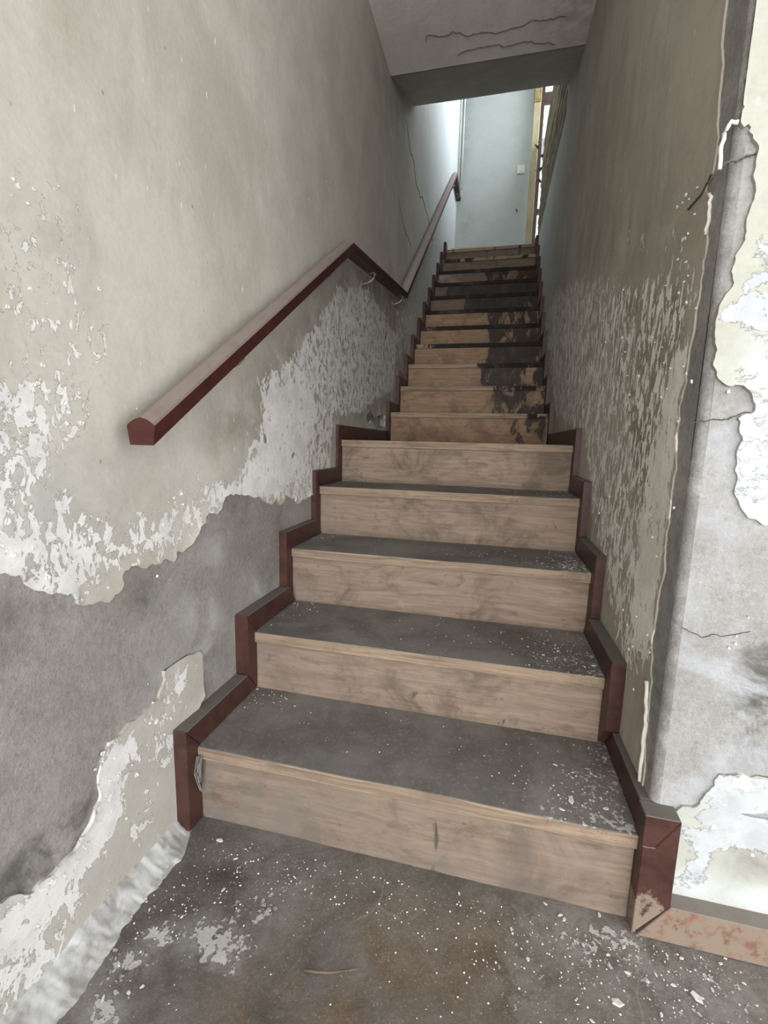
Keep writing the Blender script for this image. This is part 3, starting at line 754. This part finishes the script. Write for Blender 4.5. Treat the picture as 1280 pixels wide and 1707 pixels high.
# ================================================================== STAIRCASE
stair = empty('staircase', (0, 0, 0), 'long straight wooden staircase between two peeling walls, with a deep landing step', 'staircase')
def lerp(a, b, t): return a+(b-a)*t
def sstep(a, b, x): t = min(1, max(0, (x-a)/(b-a))); return t*t*(3-2*t)
RST = {6: lambda t: .12+.40*sstep(.45, 1, t), 7: lambda t: .10+.62*sstep(.58, .72, t), 8: lambda t: .05+1.0*sstep(.50, .62, t)-.25*sstep(.7, .85, t),
       9: lambda t: .08+1.0*sstep(.50, .66, t)-.10*sstep(.9, 1, t), 10: lambda t: .12+.55*sstep(.40, .6, t), 11: lambda t: .12+.50*sstep(.4, .6, t),
       12: lambda t: .15+1.0*sstep(.28, .40, t)-.25*sstep(.75, .9, t), 13: lambda t: .45+.7*sstep(.08, .3, t)-.15*sstep(.8, 1, t), 14: lambda t: .25+.55*sstep(.35, .6, t), 15: lambda t: .12, 16: lambda t: .25,
       1: lambda t: .22*sstep(.3, .5, t)*(1-sstep(.55, .75, t)), 2: lambda t: .18*sstep(.5, .8, t)}
NST = {8: lambda t: .1+.6*sstep(.4, .6, t), 9: lambda t: .4+.6*sstep(.1, .3, t), 10: lambda t: .55+.5*sstep(.1, .3, t), 11: lambda t: .95, 12: lambda t: 1., 13: lambda t: 1., 14: lambda t: .75, 15: lambda t: .4, 16: lambda t: .35,
       7: lambda t: .15+.4*sstep(.5, .8, t), 6: lambda t: .15+.3*sstep(.6, .9, t), 4: lambda t: .16, 5: lambda t: .1}
def gridbox(name, x0, x1, y0, y1, z0, z1, mat, parent, nx, attrs, ny=1, nz=1, bev=.002, wob=0., seed=0):
    bm = bmesh.new()
    bmesh.ops.create_cube(bm, size=1)
    for vv in bm.verts: vv.co = ((x0 if vv.co.x < 0 else x1), (y0 if vv.co.y < 0 else y1), (z0 if vv.co.z < 0 else z1))
    if bev: bmesh.ops.bevel(bm, geom=list(bm.edges), offset=bev, segments=2, profile=.5, affect='EDGES')
    for ax, c0_, c1_, n_ in ((0, x0, x1, nx), (1, y0, y1, ny), (2, z0, z1, nz)):
        for k in range(1, n_):
            nrm = [0, 0, 0]; nrm[ax] = 1; pt = [0, 0, 0]; pt[ax] = lerp(c0_, c1_, k/n_)
            bmesh.ops.bisect_plane(bm, geom=list(bm.verts)+list(bm.edges)+list(bm.faces), plane_co=pt, plane_no=nrm, dist=1e-6)
    for vv in bm.verts:
        if wob: vv.co.y += wob*(float(vnoise(vv.co.x*14, seed*3.7, seed))-.5)*(1 if vv.co.y < (y0+y1)/2 else 0); vv.co.z += wob*.5*(float(vnoise(vv.co.x*6, seed*1.7+4, seed))-.5)*(1 if vv.co.z > (z0+z1)/2 else 0)
    bmesh.ops.recalc_face_normals(bm, faces=bm.faces)
    me = bpy.data.meshes.new(name); bm.to_mesh(me); bm.free()
    co = np.array([v_.co[:] for v_ in me.vertices])
    t = (co[:, 0]-x0)/(x1-x0); dep = (co[:, 1]-y0)/(y1-y0); hg = (co[:, 2]-z0)/(z1-z0)
    for nm, fn in attrs.items(): fattr(me, nm, [fn(a, b, c_) for a, b, c_ in zip(t, dep, hg)])
    return link(name, me, mat, parent)
OV = .011; TH = .030
chk = {1: (.9, .62), 2: (.85, .60), 3: (.95, .66), 4: (.6, .5), 5: (.2, .5)}
for n in range(1, 17):
    xl, xr = XL[n]-.012, XR[n]+.012
    if n == 1: xr = XR[1]+.003
    # riser
    fn = RST.get(n, lambda t: .0)
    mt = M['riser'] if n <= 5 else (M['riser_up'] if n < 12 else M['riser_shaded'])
    dfn = (lambda t, d, h: .45*(1-sstep(.10, .55, t))+.28*(1-h)+.34) if n == 1 else ((lambda t, d, h, n=n: .45*(1-sstep(.02, .16, t))*(1-h*.4)+(.22 if n == 2 else .08)) if n <= 4 else (lambda t, d, h: .04 if n != 14 else .6*(1-sstep(.05, .3, t))))
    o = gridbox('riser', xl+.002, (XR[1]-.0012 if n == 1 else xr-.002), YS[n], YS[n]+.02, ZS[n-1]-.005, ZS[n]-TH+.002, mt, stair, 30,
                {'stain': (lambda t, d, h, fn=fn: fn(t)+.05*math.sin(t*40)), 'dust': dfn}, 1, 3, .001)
    # tread
    y1 = YS[n+1]+.018 if n < 16 else YS[16]+.035
    cm, cs = chk.get(n, (.15, .5)); sf = NST.get(n, lambda t: .05)
    ny = 6 if n <= 5 else 3
    gridbox('tread', xl, xr, YS[n]-OV, y1, ZS[n]-TH, ZS[n], M['tread'], stair, 36,
            {'chalk': (lambda t, d, h, cm=cm, cs=cs: .12+cm*sstep(cs, 1.0, t)*(.55+.45*(1-d))+.45*(1-sstep(0, .10, t))), 'stain': (lambda t, d, h, sf=sf: sf(t))}, ny, 1, .003, .0035, n)
# ================================================================== STEPPED SKIRTINGS
SK = .062; SP = .05; gap = .0006
def skirting(side, label):
    root = empty('stair_skirting', ((XL[1] if side < 0 else XR[1]), 0, 0), label, 'skirting', 'stepped skirtings beside the stairs')
    inv = Matrix.Translation(-root.location)
    def pc(prof, a, b, worn=None):
        o = prism('skirting_board', prof, 'x', a, b, M['red'], root, .0016); o.matrix_parent_inverse = inv
        fattr(o.data, 'worn', [.0]*len(o.data.vertices))
        return o
    for n in range(1, 17):
        xin = XL[n] if side < 0 else XR[n]
        ym = YS[n]-.05; xo = (wl(ym)-.004) if side < 0 else (wr(ym)+.004)
        a, b = (xo, xin) if side < 0 else (xin, xo)
        yf, yr = YS[n]-SP, YS[n]; z0, z1 = ZS[n-1], ZS[n]
        if not (side > 0 and n == 1):
            lowf = z0+SK if n > 1 else 0.
            pc([(yf, lowf+gap), (yr, z0+gap if n > 1 else 0.), (yr, z1-gap), (yf, z1+SK-gap)], a, b)
        if n < 16:
            ye = YS[n+1]
            ystart = yf if not (side > 0 and n == 1) else .0045
            yr2 = yr if not (side > 0 and n == 1) else .0045
            pc([(ystart+gap, z1+SK), (ye-SP-gap, z1+SK), (ye-gap, z1+gap), (yr2+gap, z1+gap)], a, b)
        else:
            pc([(yf+gap, z1+SK), (yf+.10, z1+SK), (yf+.10, z1+gap), (yr+gap, z1+gap)], a, b)
    return root, inv
skl, _ = skirting(-1, 'dark red stepped skirting fixed along the left wall of the stairs')
skr, invr = skirting(1, 'dark red stepped skirting along the right wall, ending on a wide mitred return at the hall')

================

# Directive:
Only lines with "wide" are wanted here; list each of them.

# Result:
Keep writing the Blender script for this image. This is part 3, starting at line 754. This part finishes the script. Write for Blender 4.5. Treat the picture as 1280 pixels wide and 1707 pixels high.
skr, invr = skirting(1, 'dark red stepped skirting along the right wall, ending on a wide mitred return at the hall')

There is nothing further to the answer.